* **Input data**:

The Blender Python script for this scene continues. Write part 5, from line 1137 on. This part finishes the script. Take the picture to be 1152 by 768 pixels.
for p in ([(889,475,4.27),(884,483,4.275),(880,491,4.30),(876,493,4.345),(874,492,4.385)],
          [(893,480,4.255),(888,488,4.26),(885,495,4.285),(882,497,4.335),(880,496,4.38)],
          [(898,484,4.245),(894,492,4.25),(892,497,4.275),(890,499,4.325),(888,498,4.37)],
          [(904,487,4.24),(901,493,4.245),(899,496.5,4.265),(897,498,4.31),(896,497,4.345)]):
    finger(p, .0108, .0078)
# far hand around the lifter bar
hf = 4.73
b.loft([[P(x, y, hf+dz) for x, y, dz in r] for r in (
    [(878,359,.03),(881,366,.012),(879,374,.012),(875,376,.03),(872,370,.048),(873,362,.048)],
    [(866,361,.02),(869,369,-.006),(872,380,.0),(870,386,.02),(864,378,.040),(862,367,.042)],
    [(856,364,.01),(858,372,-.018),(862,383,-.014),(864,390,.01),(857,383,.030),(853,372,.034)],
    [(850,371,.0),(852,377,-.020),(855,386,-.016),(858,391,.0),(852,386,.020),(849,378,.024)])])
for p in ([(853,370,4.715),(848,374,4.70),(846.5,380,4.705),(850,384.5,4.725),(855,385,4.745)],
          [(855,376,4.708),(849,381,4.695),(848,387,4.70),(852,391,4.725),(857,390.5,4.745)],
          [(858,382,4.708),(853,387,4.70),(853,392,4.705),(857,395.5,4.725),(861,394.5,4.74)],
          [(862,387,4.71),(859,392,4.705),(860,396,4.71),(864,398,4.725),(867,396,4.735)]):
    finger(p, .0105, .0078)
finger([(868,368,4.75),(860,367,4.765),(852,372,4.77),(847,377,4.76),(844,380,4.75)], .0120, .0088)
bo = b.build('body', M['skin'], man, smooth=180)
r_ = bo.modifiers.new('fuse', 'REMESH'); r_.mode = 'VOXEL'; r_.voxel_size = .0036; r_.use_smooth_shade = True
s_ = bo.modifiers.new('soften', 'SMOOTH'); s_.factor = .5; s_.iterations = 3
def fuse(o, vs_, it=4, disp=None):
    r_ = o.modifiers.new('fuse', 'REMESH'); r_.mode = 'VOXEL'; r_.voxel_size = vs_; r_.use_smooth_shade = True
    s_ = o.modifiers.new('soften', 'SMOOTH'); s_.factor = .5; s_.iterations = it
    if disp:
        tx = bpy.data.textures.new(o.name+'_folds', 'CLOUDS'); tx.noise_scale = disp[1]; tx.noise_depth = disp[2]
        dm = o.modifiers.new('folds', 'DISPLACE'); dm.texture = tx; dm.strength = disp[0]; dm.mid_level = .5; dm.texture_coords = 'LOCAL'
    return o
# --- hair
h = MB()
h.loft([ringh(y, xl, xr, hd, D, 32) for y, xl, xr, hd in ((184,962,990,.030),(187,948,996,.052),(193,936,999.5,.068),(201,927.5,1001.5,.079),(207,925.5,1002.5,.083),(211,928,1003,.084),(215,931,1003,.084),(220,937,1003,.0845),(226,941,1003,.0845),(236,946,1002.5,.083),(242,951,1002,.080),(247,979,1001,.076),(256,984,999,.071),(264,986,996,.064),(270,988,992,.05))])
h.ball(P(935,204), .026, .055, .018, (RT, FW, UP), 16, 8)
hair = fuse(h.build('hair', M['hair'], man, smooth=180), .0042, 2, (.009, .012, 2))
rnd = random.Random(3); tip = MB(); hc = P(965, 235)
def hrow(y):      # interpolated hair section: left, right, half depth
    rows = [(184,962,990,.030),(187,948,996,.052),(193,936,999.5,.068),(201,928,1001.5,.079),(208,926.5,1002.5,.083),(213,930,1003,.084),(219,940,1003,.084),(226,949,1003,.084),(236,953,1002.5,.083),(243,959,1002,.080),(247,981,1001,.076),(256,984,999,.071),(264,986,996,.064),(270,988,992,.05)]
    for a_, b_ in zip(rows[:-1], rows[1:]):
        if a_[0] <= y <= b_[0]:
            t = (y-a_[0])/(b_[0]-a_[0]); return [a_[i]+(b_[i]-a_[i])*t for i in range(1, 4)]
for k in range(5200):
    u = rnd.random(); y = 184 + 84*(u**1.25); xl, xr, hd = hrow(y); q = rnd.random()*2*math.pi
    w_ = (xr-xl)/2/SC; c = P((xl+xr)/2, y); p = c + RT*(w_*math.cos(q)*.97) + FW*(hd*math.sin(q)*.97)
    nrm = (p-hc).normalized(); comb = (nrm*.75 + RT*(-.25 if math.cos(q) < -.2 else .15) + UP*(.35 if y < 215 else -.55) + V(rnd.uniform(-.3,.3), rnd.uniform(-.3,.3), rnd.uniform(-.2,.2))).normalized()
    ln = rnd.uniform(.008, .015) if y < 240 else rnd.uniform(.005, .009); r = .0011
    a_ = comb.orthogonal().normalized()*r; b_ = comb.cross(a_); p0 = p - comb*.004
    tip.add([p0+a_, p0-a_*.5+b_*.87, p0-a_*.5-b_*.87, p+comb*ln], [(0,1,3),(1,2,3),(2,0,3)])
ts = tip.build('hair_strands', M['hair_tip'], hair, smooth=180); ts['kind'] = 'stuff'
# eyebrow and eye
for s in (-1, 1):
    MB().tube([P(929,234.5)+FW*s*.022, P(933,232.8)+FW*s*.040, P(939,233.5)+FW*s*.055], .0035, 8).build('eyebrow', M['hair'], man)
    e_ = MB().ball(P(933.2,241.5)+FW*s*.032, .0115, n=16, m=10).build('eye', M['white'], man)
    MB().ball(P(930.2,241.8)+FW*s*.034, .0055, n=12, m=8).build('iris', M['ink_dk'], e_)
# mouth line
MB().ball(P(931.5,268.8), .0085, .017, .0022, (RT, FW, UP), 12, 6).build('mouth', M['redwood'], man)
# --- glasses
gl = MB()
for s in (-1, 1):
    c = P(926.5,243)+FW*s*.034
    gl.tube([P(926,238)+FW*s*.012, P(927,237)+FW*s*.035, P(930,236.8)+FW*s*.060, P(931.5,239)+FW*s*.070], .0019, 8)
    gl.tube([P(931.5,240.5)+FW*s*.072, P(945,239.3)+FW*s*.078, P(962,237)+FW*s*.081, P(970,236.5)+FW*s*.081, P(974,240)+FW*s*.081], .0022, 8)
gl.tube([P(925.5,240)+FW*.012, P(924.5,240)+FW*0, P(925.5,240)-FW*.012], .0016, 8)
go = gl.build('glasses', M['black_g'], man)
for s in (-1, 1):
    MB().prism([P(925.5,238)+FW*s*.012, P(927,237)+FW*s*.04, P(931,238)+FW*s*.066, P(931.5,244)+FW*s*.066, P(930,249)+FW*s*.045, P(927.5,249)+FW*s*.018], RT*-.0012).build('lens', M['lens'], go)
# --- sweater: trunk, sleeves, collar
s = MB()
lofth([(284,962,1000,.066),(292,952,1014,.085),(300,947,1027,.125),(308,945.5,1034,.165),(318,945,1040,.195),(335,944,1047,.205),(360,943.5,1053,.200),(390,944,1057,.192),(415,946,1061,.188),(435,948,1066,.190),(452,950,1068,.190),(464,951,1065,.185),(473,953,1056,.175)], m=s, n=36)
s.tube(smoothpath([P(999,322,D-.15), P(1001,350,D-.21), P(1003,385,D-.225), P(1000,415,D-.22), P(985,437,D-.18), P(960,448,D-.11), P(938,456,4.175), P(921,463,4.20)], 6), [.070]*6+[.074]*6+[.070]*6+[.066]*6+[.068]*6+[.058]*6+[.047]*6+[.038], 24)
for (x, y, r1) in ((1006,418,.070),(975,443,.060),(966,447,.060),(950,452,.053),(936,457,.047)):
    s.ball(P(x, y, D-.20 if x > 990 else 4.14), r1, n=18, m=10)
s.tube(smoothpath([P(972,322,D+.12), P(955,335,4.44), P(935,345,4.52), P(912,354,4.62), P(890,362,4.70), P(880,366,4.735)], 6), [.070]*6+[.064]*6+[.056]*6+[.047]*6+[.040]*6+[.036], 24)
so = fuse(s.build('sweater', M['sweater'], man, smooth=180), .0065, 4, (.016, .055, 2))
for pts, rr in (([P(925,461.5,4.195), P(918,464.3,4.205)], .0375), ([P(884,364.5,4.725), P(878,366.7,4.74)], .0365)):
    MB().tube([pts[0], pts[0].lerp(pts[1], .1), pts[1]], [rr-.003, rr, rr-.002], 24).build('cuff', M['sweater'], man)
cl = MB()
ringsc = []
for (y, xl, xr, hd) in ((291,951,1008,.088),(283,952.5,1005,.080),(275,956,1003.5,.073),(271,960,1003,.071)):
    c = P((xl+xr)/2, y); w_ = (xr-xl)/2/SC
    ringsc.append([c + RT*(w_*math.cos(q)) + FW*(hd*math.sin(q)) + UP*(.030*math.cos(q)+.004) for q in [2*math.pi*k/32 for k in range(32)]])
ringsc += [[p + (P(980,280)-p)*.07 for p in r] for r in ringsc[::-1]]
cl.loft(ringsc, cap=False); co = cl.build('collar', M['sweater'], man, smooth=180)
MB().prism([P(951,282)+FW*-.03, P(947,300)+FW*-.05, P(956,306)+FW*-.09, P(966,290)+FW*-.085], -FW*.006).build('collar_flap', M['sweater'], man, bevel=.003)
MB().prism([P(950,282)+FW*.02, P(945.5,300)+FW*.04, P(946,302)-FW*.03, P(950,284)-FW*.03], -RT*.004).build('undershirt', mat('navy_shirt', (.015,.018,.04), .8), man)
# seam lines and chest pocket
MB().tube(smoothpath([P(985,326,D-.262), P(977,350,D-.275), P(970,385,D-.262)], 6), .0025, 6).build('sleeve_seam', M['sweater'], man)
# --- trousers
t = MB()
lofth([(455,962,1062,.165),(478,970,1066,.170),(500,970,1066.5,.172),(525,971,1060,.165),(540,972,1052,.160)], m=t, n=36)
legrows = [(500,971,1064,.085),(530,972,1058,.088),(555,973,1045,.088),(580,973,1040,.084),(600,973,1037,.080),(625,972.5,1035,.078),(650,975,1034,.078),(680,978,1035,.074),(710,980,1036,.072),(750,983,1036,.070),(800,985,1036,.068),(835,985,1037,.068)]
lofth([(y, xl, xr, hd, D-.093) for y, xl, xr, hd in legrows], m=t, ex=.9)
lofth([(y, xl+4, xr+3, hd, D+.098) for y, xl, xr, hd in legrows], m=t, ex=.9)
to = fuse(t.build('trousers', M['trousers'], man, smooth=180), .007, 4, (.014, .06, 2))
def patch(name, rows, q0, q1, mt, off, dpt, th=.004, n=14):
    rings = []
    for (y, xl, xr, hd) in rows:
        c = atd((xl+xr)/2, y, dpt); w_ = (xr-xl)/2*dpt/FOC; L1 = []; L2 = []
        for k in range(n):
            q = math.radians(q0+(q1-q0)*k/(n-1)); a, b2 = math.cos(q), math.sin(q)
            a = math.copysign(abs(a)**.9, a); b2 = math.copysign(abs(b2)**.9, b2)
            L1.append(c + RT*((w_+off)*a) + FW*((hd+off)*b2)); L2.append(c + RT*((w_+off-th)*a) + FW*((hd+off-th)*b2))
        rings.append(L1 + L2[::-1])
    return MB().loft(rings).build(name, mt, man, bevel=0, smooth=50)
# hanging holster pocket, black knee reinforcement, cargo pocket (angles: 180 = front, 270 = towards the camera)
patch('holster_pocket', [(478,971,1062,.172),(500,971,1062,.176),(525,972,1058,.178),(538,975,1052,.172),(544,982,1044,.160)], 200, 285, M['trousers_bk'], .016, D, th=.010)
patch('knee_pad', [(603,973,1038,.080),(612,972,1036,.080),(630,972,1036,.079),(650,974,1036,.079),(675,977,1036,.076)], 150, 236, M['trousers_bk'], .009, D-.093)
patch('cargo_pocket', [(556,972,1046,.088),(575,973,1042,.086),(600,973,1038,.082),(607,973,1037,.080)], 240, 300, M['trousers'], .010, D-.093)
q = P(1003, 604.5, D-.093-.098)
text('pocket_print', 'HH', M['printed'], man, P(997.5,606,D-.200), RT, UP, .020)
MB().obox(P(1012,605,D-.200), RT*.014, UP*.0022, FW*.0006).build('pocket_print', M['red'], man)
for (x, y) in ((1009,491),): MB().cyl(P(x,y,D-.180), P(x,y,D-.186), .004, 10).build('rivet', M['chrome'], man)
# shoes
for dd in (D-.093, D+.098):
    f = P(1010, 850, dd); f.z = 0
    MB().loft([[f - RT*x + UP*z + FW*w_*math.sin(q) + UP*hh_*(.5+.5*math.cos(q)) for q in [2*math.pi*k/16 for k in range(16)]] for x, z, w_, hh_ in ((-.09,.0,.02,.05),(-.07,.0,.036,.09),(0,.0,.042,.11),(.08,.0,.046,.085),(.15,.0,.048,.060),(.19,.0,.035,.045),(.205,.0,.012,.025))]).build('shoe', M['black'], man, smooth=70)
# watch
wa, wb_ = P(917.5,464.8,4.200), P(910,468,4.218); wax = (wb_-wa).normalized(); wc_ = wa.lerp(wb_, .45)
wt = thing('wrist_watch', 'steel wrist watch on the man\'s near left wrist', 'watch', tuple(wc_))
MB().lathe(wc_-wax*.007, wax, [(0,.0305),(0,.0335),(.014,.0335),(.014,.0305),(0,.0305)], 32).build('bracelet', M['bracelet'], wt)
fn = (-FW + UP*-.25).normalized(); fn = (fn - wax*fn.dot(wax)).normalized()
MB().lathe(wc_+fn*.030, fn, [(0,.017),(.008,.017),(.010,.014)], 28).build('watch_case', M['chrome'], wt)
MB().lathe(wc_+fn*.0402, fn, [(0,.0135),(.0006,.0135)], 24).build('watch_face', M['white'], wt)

---

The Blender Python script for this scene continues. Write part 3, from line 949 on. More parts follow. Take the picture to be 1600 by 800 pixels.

* **Exercise prompt**:
Determine how many lines of the material include the string "scene". Output only that count.

* **Solution to the exercise**:
2